▼▼▼
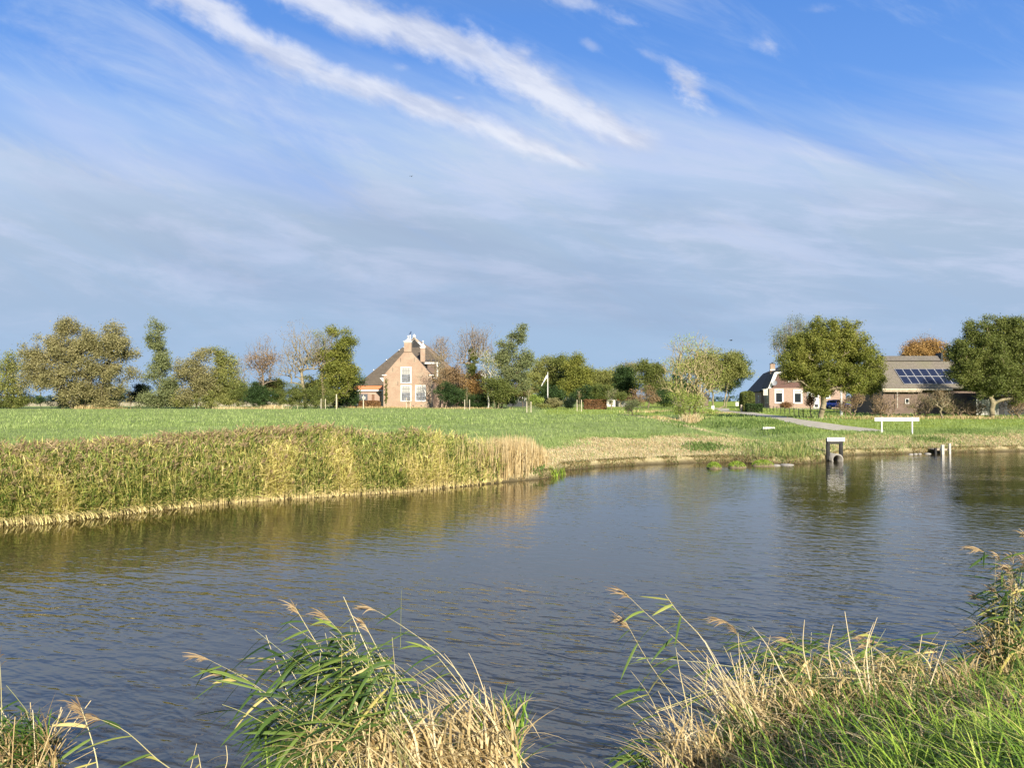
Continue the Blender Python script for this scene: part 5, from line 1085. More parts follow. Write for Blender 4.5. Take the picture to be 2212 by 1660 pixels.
a = Z5(1612, 1345); p = ground_at(a[0], a[1] + 1); o = empty('utility_box', p, 'white utility box on the far grass left of the round topped hedge', 'box'); MB().box(-.45, .45, -.3, .3, 0, 1.15).build('cabinet', white, o); MB().box(-.5, .5, -.35, .35, 1.15, 1.22).build('lid', offwhite, o)
# blue car, side on, nose to the right
def car(p, rz, label):
    root = empty('parked_car', p, label, 'car', rz=rz)
    m, n, b = newmat('blue_car_paint'); b.inputs['Base Color'].default_value = (0.03, 0.085, 0.40, 1); b.inputs['Roughness'].default_value = .22; b.inputs['Coat Weight'].default_value = 1.0; b.inputs['Metallic'].default_value = .3
    def secs(prof, w_):  # cross-sections along x: (x, zlow, zhigh, halfwidth)
        V, Fs = [], []
        for (x_, zl, zh, hw_) in prof: V += [(x_, -hw_ * .9, zl), (x_, -hw_, zl + (zh - zl) * .35), (x_, -hw_ * .97, zl + (zh - zl) * .8), (x_, -hw_ * .82, zh), (x_, hw_ * .82, zh), (x_, hw_ * .97, zl + (zh - zl) * .8), (x_, hw_, zl + (zh - zl) * .35), (x_, hw_ * .9, zl)]
        for i in range(len(prof) - 1):
            for j in range(8): Fs.append((i * 8 + j, i * 8 + (j + 1) % 8, (i + 1) * 8 + (j + 1) % 8, (i + 1) * 8 + j))
        Fs += [tuple(range(7, -1, -1)), tuple(range(len(prof) * 8 - 8, len(prof) * 8))]; return V, Fs
    V, Fs = secs([(-2.12, .42, .78, .70), (-2.05, .30, .95, .80), (-1.75, .26, 1.0, .86), (-1.2, .24, .98, .88), (0, .22, .95, .88), (.8, .22, .93, .88), (1.2, .25, .88, .87), (1.75, .28, .80, .84), (2.08, .32, .68, .76), (2.16, .42, .58, .66)], 1)
    body = MB().add(V, Fs).build('body', m, root, True)
    V, Fs = secs([(-1.85, .93, 1.0, .72), (-1.35, .93, 1.34, .66), (-.7, .93, 1.44, .64), (.1, .93, 1.43, .64), (.55, .93, 1.28, .66), (1.15, .90, .93, .72)], 1)
    MB().add(V, Fs).build('windows', glassm, root, True)
    V, Fs = secs([(-1.42, 1.30, 1.345, .67), (-.7, 1.40, 1.455, .65), (.1, 1.40, 1.445, .65), (.45, 1.30, 1.33, .66)], 1); MB().add(V, Fs).build('roof', m, root, True)
    for s in (-1, 1):
        for xx in (-1.33, -.35, .40):
            MB().slab([(xx - .03, s * .75, .95), (xx + .05, s * .75, .95), (xx + .05, s * .655, 1.38), (xx - .01, s * .655, 1.38)], .02 * s).build('door_pillar', m, root)
        for xw_ in (-1.3, 1.32):
            wh = MB().tube((xw_, s * .70, .32), (xw_, s * .90, .32), .32, .32, 20).build('wheel', plain('tyre_rubber', (.02, .02, .02), .9), root) if 'tyre_rubber' not in MATS else MB().tube((xw_, s * .70, .32), (xw_, s * .90, .32), .32, .32, 20).build('wheel', MATS['tyre_rubber'], root)
            r_ = MB().tube((xw_, s * .90, .32), (xw_, s * .915, .32), .21, .17, 14)
            r_.build('rim', rimm, wh)
        MB().box(-.3, -.12, s * .885 - .012, s * .885 + .012, .78, .81).build('door_handle', m, root)
        MB().box(1.98, 2.12, s * .6 - .12, s * .6 + .12, .6, .72).build('headlight', glassm, root); MB().box(-2.13, -2.04, s * .62 - .12, s * .62 + .12, .72, .88).build('tail_light', redm, root)
        MB().box(.75, .92, s * .9 - .08, s * .9 + .08, .95, 1.06).build('mirror', m, root)
    return root
plain('tyre_rubber', (.02, .02, .02), .9); rimm = plain('wheel_rim', (.45, .45, .47), .35, .05, metal=.6); redm = plain('red_lamp', (.35, .01, .01), .3, .05)
p = ground_at(1599.1 + .172 * 1215, 656.8 + .172 * 1332); q = at(1599.1 + .172 * 1222, 880, 121); q[2] = float(hfar(q[0], q[1])) + .07
CARP = q; car(q, R(-12), 'blue hatchback parked beside the brick farmhouse behind the large round tree')
# green shed door, shed, ramp
p = at(1599.1 + .172 * 1580, 880, 112); p[2] = float(hfar(p[0], p[1]))
s_ = 112 / F * .172; o = empty('green_shed', p, 'shed with dark green side wall and open dark bay between farmhouse and barn', 'shed', rz=R(-8))
hz = 195 * s_ + .6
w_ = MB().box(-75 * s_, -20 * s_, 0, .1, 0, hz).build('door', green_p, o); MB().box(-18 * s_, -10 * s_, 0, .12, 0, hz).build('post', oldwood, o)
MB().box(-75 * s_, 150 * s_, 4, 4.2, 0, hz).box(150 * s_, 152 * s_, 0, 4.2, 0, hz).box(-75 * s_, -74 * s_, .12, 4, 0, hz).build('wall', darkwood, o); MB().slab([(-80 * s_, -.3, hz), (155 * s_, -.3, hz), (155 * s_, 4.4, hz + 1.2), (-80 * s_, 4.4, hz + 1.2)], .12).build('roof', tl_or, o)
MB().box(80 * s_, 150 * s_, -.32, -.2, hz - .25, hz + .05).build('fascia', white, o)
P0 = ground_at(1599.1 + .172 * 1440, 656.8 + .172 * 1368); P1 = ground_at(1599.1 + .172 * 1690, 656.8 + .172 * 1352)
o = empty('rail_fence', P0, 'low weathered wooden rail fence before the dark green shed', 'fence'); d_ = P1 - P0
for t in (.02, .5, .98): m_ = MB(); post(m_, d_ * t, .06, .62, 6); m_.build('post', oldwood, o)
MB().tube(d_ * .3 + UP * .62, d_ + UP * .62, .05).build('rail', oldwood, o); MB().tube(UP * .15, d_ * .62 + UP * .6, .05).build('rail', oldwood, o); MB().tube(d_ * .5 + UP * .3, d_ + UP * .3, .05).build('rail', oldwood, o)

# ---------------------------------------------------------------- barn with solar panels
def Z7(zx, zy): return 1856.1 + .172 * zx, 656.8 + .172 * zy
D3 = 90.0; a = at(*Z7(295, 1385), D3); zg = float(hfar(a[0], D3)); H3 = empty('solar_barn', (a[0], D3, zg), 'low brick barn with mossy grey tiled roof carrying blue solar panels', 'barn')
def l3(zx, zy, D=D3): p = at(*Z7(zx, zy), D); return p[0] - a[0], p[2] - zg
Wd = 13.6; _, zE = l3(300, 1072); xT, zT = l3(275, 735, D3 + 4.2); _, zR = l3(300, 662, D3 + 4.6)
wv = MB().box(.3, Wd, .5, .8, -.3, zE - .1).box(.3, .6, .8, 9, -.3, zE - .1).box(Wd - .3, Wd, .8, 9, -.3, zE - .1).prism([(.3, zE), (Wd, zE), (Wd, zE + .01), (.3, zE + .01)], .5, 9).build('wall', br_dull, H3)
for x0 in (.32, Wd - .3): MB().add([(x0, .6, zE - .1), (x0, 4.6, zT - .2), (x0, 8.8, zE - .1), (x0 + .2, .6, zE - .1), (x0 + .2, 4.6, zT - .2), (x0 + .2, 8.8, zE - .1)], [(0, 1, 2), (5, 4, 3), (0, 3, 4, 1), (1, 4, 5, 2), (2, 5, 3, 0)]).build('gable', br_dull, H3)
RQ = [(0, 0, zE), (Wd + .3, 0, zE), (Wd + .3, 4.2, zT), (0, 4.2, zT)]
rf = MB().slab(RQ, .14).build('roof', tl_moss, H3)
MB().slab([(0, 9.2, zE), (0, 4.9, zT), (Wd + .3, 4.9, zT), (Wd + .3, 9.2, zE)], -.14).build('roof', tl_moss, H3)
xr0, xr1 = l3(300, 700, D3 + 4.4)[0], l3(1005, 700, D3 + 4.4)[0]
MB().slab([(xr0, 4.15, zT + .14), (xr1, 4.15, zT + .14), (xr1, 4.75, zR), (xr0, 4.75, zR)], .12).slab([(xr0, 5.4, zT + .14), (xr0, 4.75, zR), (xr1, 4.75, zR), (xr1, 5.4, zT + .14)], -.12).build('ridge_roof', tl_ridge, H3)
for xx, hh in ((xr0 - .15, .05), (xr1 + .12, .35)): MB().prism([(xx - .14, zT + .1), (xx + .2, zT + .1), (xx + .14, zR + hh), (xx + .0, zR + hh + .12)], 4.1, 5.4).build('ridge_end', darkgrey, H3)
MB().box(-.1, Wd * .6, -.16, -.02, zE - .12, zE + .06).build('gutter', stake, H3); MB().tube((l3(470, 1)[0], .1, .8), (l3(470, 1)[0], .1, zE - .15), .05).build('drain_pipe', offwhite, H3)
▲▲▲
Would you give again, word for word, every line from the one with "wv = MB().box(.3, Wd, .5, .8, -.3, zE" through the final line of the listing above?

◆ Exercise solution:
wv = MB().box(.3, Wd, .5, .8, -.3, zE - .1).box(.3, .6, .8, 9, -.3, zE - .1).box(Wd - .3, Wd, .8, 9, -.3, zE - .1).prism([(.3, zE), (Wd, zE), (Wd, zE + .01), (.3, zE + .01)], .5, 9).build('wall', br_dull, H3)
for x0 in (.32, Wd - .3): MB().add([(x0, .6, zE - .1), (x0, 4.6, zT - .2), (x0, 8.8, zE - .1), (x0 + .2, .6, zE - .1), (x0 + .2, 4.6, zT - .2), (x0 + .2, 8.8, zE - .1)], [(0, 1, 2), (5, 4, 3), (0, 3, 4, 1), (1, 4, 5, 2), (2, 5, 3, 0)]).build('gable', br_dull, H3)
RQ = [(0, 0, zE), (Wd + .3, 0, zE), (Wd + .3, 4.2, zT), (0, 4.2, zT)]
rf = MB().slab(RQ, .14).build('roof', tl_moss, H3)
MB().slab([(0, 9.2, zE), (0, 4.9, zT), (Wd + .3, 4.9, zT), (Wd + .3, 9.2, zE)], -.14).build('roof', tl_moss, H3)
xr0, xr1 = l3(300, 700, D3 + 4.4)[0], l3(1005, 700, D3 + 4.4)[0]
MB().slab([(xr0, 4.15, zT + .14), (xr1, 4.15, zT + .14), (xr1, 4.75, zR), (xr0, 4.75, zR)], .12).slab([(xr0, 5.4, zT + .14), (xr0, 4.75, zR), (xr1, 4.75, zR), (xr1, 5.4, zT + .14)], -.12).build('ridge_roof', tl_ridge, H3)
for xx, hh in ((xr0 - .15, .05), (xr1 + .12, .35)): MB().prism([(xx - .14, zT + .1), (xx + .2, zT + .1), (xx + .14, zR + hh), (xx + .0, zR + hh + .12)], 4.1, 5.4).build('ridge_end', darkgrey, H3)
MB().box(-.1, Wd * .6, -.16, -.02, zE - .12, zE + .06).build('gutter', stake, H3); MB().tube((l3(470, 1)[0], .1, .8), (l3(470, 1)[0], .1, zE - .15), .05).build('drain_pipe', offwhite, H3)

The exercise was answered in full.